Let's consider this example.

Example 12 : In a supermarket, there are 100 shirts, 30 produced by company X, 70 produced by company Y. 80% shirts of company X are classified as class A, whereas only 30% shirts of company Y are classified as class A. This situation is illustrated in Fig. 1.

Fig. 1 Classification of shirts in the supermarket

Therefore, in this supermarket, there are 28 + 24 = 52 shirts classified as class A.

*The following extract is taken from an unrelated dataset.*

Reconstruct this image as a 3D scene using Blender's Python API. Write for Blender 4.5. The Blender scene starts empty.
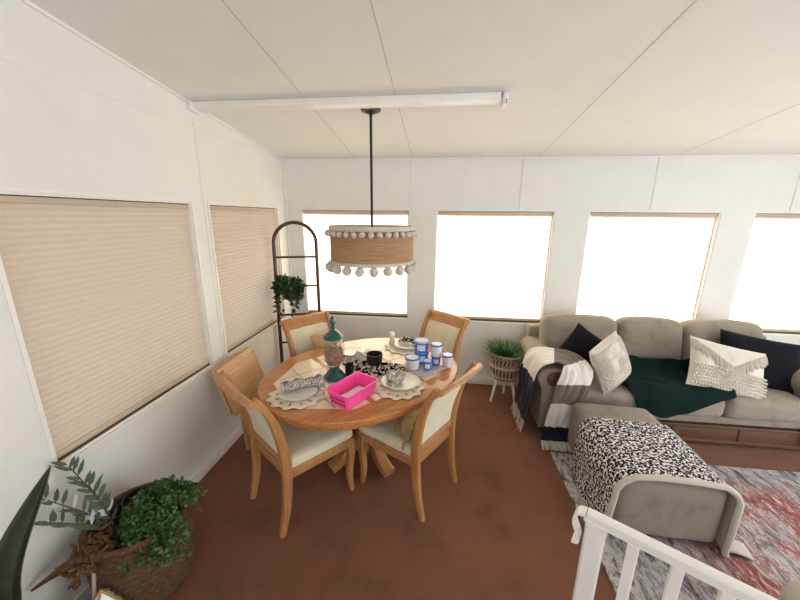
import bpy, bmesh, math, random
from mathutils import Vector, Matrix, noise
R = math.radians
SC = bpy.context.scene
COL = SC.collection
rnd = random.Random(7)

# ------------------------------------------------------------------ materials
def lin(c):
    def f(v):
        v /= 255.0
        return v / 12.92 if v <= 0.04045 else ((v + 0.055) / 1.055) ** 2.4
    return (f(c[0]), f(c[1]), f(c[2]), 1.0)

class NT:
    def __init__(s, name):
        s.m = bpy.data.materials.new(name); s.m.use_nodes = True
        s.t = s.m.node_tree; s.t.nodes.clear()
        s.out = s.n('ShaderNodeOutputMaterial'); s.co = s.n('ShaderNodeTexCoord')
    def n(s, typ, **kw):
        nd = s.t.nodes.new(typ)
        for k, v in kw.items():
            if k.startswith('i_'):
                key = k[2:].replace('_', ' ')
                nd.inputs[int(key) if key.isdigit() else key].default_value = v
            else: setattr(nd, k, v)
        return nd
    def l(s, a, b): s.t.links.new(a, b)
    def mapping(s, scale=(1, 1, 1), rot=(0, 0, 0), src='Object'):
        mp = s.n('ShaderNodeMapping'); mp.inputs['Scale'].default_value = scale; mp.inputs['Rotation'].default_value = rot
        s.l(s.co.outputs[src], mp.inputs['Vector']); return mp.outputs[0]
    def noise(s, scale, detail=3, rough=.55, vec=None, dist=0):
        nd = s.n('ShaderNodeTexNoise', i_Scale=scale, i_Detail=detail, i_Roughness=rough, i_Distortion=dist)
        s.l(vec or s.co.outputs['Object'], nd.inputs['Vector']); return nd.outputs['Fac']
    def ramp(s, fac, stops, interp='LINEAR'):
        r = s.n('ShaderNodeValToRGB'); r.color_ramp.interpolation = interp
        e = r.color_ramp.elements
        while len(e) < len(stops): e.new(0.5)
        for i, (p, c) in enumerate(stops): e[i].position = p; e[i].color = c
        s.l(fac, r.inputs[0]); return r.outputs[0]
    def bump(s, h, strength=.3, dist=.01):
        b = s.n('ShaderNodeBump', i_Strength=strength, i_Distance=dist); s.l(h, b.inputs['Height']); return b.outputs[0]
    def bsdf(s, color, rough=.6, normal=None, metal=0, spec=.5, trans=0, sheen=0, coat=0):
        p = s.n('ShaderNodeBsdfPrincipled', i_Roughness=rough, i_Metallic=metal)
        p.inputs['Specular IOR Level'].default_value = spec
        p.inputs['Transmission Weight'].default_value = trans
        p.inputs['Sheen Weight'].default_value = sheen
        p.inputs['Coat Weight'].default_value = coat
        if hasattr(color, 'links'): s.l(color, p.inputs['Base Color'])
        else: p.inputs['Base Color'].default_value = color
        if normal: s.l(normal, p.inputs['Normal'])
        s.l(p.outputs[0], s.out.inputs['Surface']); return p

def plain(name, rgb, rough=.55, nscale=60, var=.06, bstr=.15, bdist=.004, metal=0, spec=.4, coat=0, sheen=0, detail=3):
    k = NT(name); c = lin(rgb)
    f = k.noise(nscale, detail)
    col = k.ramp(f, [(.25, tuple(max(0, v * (1 - var)) for v in c[:3]) + (1,)), (.75, tuple(min(1, v * (1 + var)) for v in c[:3]) + (1,))])
    nm = k.bump(f, bstr, bdist) if bstr else None
    k.bsdf(col, rough, nm, metal, spec, 0, sheen, coat); return k.m

def wood(name, a, b, rough=.38, axis='X', scale=1.0, coat=.15):
    k = NT(name)
    sc = {'X': (1.2, 14, 14), 'Y': (14, 1.2, 14), 'Z': (14, 14, 1.2)}[axis]
    v = k.mapping(tuple(q * scale for q in sc))
    f = k.noise(2.2, 5, .6, v, 1.2)
    g = k.noise(9, 3, .5, v)
    mx = k.n('ShaderNodeMath', operation='ADD'); k.l(f, mx.inputs[0])
    m2 = k.n('ShaderNodeMath', operation='MULTIPLY'); k.l(g, m2.inputs[0]); m2.inputs[1].default_value = .35
    k.l(m2.outputs[0], mx.inputs[1])
    col = k.ramp(mx.outputs[0], [(.42, lin(a)), (.9, lin(b))])
    k.bsdf(col, rough, k.bump(g, .08, .002), 0, .45, 0, 0, coat); return k.m

def weave(name, a, b, sx=260, sz=260, rough=.85, bstr=.4, bdist=.003, var_scale=8):
    k = NT(name)
    w1 = k.n('ShaderNodeTexWave', wave_type='BANDS', bands_direction='X', i_Scale=sx / 6.28, i_Distortion=1.0, i_Detail=1)
    w2 = k.n('ShaderNodeTexWave', wave_type='BANDS', bands_direction='Z', i_Scale=sz / 6.28, i_Distortion=1.0, i_Detail=1)
    for w in (w1, w2): k.l(k.co.outputs['Object'], w.inputs['Vector'])
    mu = k.n('ShaderNodeMath', operation='MULTIPLY'); k.l(w1.outputs['Fac'], mu.inputs[0]); k.l(w2.outputs['Fac'], mu.inputs[1])
    nz = k.noise(var_scale, 4)
    ad = k.n('ShaderNodeMath', operation='ADD'); k.l(mu.outputs[0], ad.inputs[0]); k.l(nz, ad.inputs[1])
    col = k.ramp(ad.outputs[0], [(.3, lin(a)), (1.0, lin(b))])
    k.bsdf(col, rough, k.bump(mu.outputs[0], bstr, bdist), 0, .2, 0, .15); return k.m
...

Now, draw randomly a shirt. What is the probability that this shirt belongs to class A?

There are three cases :

• If we don't know any thing about the company that produced this shirt, the probability is 0,52.
• If we know that this shirt is produced by company X, the probability is 0,80.
• If we know that this shirt is produced by company Y, the probability is 0,30.

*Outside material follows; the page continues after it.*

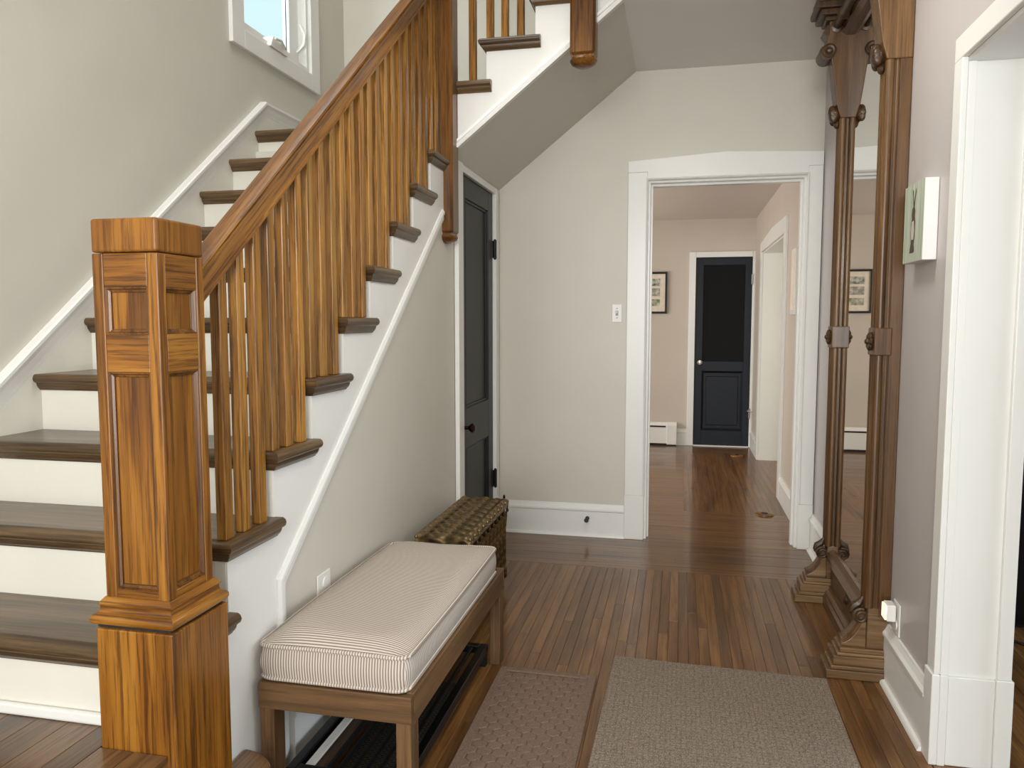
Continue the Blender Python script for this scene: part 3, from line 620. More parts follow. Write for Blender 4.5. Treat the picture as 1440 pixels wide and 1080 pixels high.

So the probability of an event (shirt belongs to class A) changes depend on the occurrence of another event (company that produced shirt).

 

In the example above, we see that the probability of event E changes when we have the information about another event F, or when another event F happens. This type of probability known as conditional probability, symbolized as `P("E|F")`, and determined by:

`P("E|F")=(P("E"nn"F"))/(P("F"))`

(6)

Formula (6) is also known as Bayes theorem, which is applied a lot.

We can transpose (6) to another form :

`P("E"nn"F")=P("F")\ P("E|F")`(7)

(7) is also referred as multiplication rule of probability.

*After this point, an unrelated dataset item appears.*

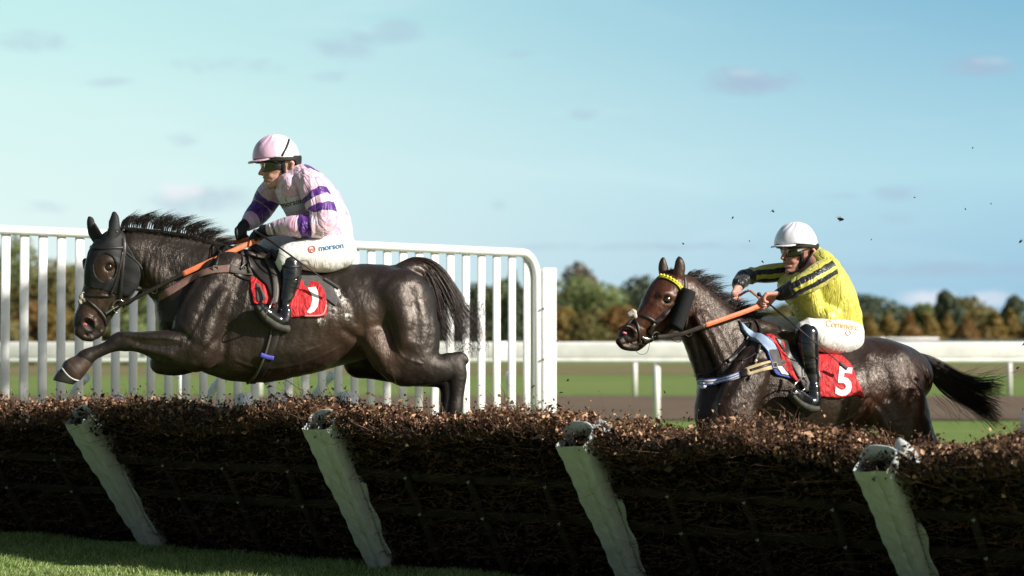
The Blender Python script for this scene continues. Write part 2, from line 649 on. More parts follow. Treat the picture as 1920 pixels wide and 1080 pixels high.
for x, y, w_, Y, k, lb in (
        (1632, 550, 110, 190, 'dark', 'broad dark green tree behind the left of the golden cones'),
        (1690, 572, 70, 205, 'dark', 'low dark blue-green tree behind the golden cones'),
        (1738, 568, 66, 200, 'green', 'green tree in a dip of the wood behind the golden cones'),
        (1776, 542, 46, 185, 'dark', 'tall narrow dark tree rising from the wood at right'),
        (1810, 556, 90, 190, 'mix', 'spreading brownish green tree right of the tall narrow one'),
        (1850, 584, 80, 200, 'dark', 'low dark tree filling the gap before the pointed tree'),
        (1897, 552, 48, 180, 'dark', 'pointed dark tree near the right picture edge'),
        (1935, 585, 60, 200, 'red', 'reddish brown bush at the right picture edge'),
        (1580, 560, 80, 185, 'dark', 'dark tree hidden behind the yellow rider'),
        (1530, 575, 80, 190, 'green', 'green tree behind the helmet strap side of the yellow rider'),
        # centre
        (1090, 488, 70, 215, 'grey', 'bare greyish treetop rising above the green trees in the middle'),
        (1075, 515, 120, 190, 'green', 'big rounded green tree right of the tall white fence'),
        (1135, 528, 110, 180, 'green', 'big light green tree left of the bay horse head'),
        (1208, 514, 90, 200, 'dark', 'dark green tree behind the nose of the bay horse'),
        (1285, 520, 110, 200, 'grey', 'pale tree behind the ears of the bay horse'),
        (1345, 556, 90, 190, 'green', 'green tree beyond the mane of the bay horse'),
        (1405, 570, 90, 190, 'dark', 'dark tree beyond the hands of the yellow rider'),
        (1465, 568, 90, 190, 'mix', 'brownish tree beyond the chest of the yellow rider'),
        (1058, 575, 70, 150, 'gold', 'small yellowish tree beside the end of the tall white fence'),
        (1118, 578, 80, 145, 'mix', 'dense olive bush in front of the big light green tree'),
        (1165, 572, 70, 145, 'rust', 'orange brown autumn bush in front of the bay horse nose'),
        (1000, 535, 90, 185, 'dark', 'dark tree seen through the last pickets of the tall white fence'),
        (945, 520, 80, 185, 'green', 'green tree seen between the right-hand pickets'),
        (890, 528, 80, 190, 'dark', 'dark green tree behind the tail of the leading horse'),
        (960, 500, 28, 170, 'dark', 'slender pointed conifer behind the right-hand pickets'),
        (1005, 505, 26, 170, 'dark', 'slender pointed conifer right beside the rounded fence corner'),
        (820, 590, 100, 190, 'green', 'low green tree behind the tail root of the leading horse'),
        (720, 600, 110, 190, 'green', 'low green tree behind the rump of the leading horse'),
        (620, 600, 110, 190, 'mix', 'low olive tree behind the saddle of the leading horse'),
        (520, 596, 110, 190, 'green', 'low green tree behind the lilac rider'),
        (430, 590, 110, 190, 'mix', 'olive tree behind the neck of the leading horse'),
        (350, 560, 100, 180, 'green', 'green tree behind the crest of the leading horse'),
        (30, 432, 110, 160, 'green', 'tallest green tree behind the first pickets at the left'),
        (90, 478, 100, 150, 'mix', 'olive tree behind the second pair of pickets'),
        (135, 492, 80, 155, 'green', 'green tree left of the leading horse head'),
        (180, 500, 90, 150, 'mix', 'olive tree straight behind the black hood'),
        (250, 510, 100, 155, 'green', 'green tree behind the throat of the leading horse'),
        (60, 560, 60, 120, 'rust', 'orange autumn bush low behind the left-hand pickets'),
        (-20, 500, 90, 150, 'mix', 'olive tree cut by the left picture edge'),
        (10, 590, 80, 115, 'mix', 'low bush at the foot of the tallest tree at left'),
        (115, 570, 80, 118, 'gold', 'yellowish bush between the second and third pickets'),
        (170, 585, 90, 118, 'mix', 'olive bush low behind the muzzle of the leading horse'),
        (235, 590, 90, 118, 'green', 'low green bush behind the bit of the leading horse')):
    tree(x, y, w_ * 1.3, Y, k, lb, n=4600, name='broadleaf_tree' if 'bush' not in lb else 'autumn_bush', cat='tree' if 'bush' not in lb else 'bush')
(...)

If we examine Example 12 then:

• E : event "shirt belonging to class A" : `P("E")=0,52`
• F : event "shirt produced by company X" : `P("F")=0,30`
• E∩F : event "shirt belonging to class A and produced by company X" : `P("E"nn"F")=0,24`
• E|F : event "shirt belongs to class A in the condition that it produced by company X": `P("E|F")=0,80`

So :   `(P("E"nn"F"))/(P("F"))=(0,24)/(0,3)=0,8=P("E|F")`

 

Two events are independent when the probability of an event does not depend on the occurrence of other event. In this case:

    `P("E|F")=P("E")`   and   `P("F|E")=P("F")`   and   `P("E"nn"F")=P("E")\ P("F")`

In Example 12, if 80% shirts of company Y classified as class A, then the new situation is illustrated in Fig. 2.

Fig. 2 The new classification of shirt in the supermarket

Now :   `P("E")=(24 + 56)/100=0,80=P("E|F")`

In this case, two events "shirt belonging to class A" and "shirt produced by company X" are independent.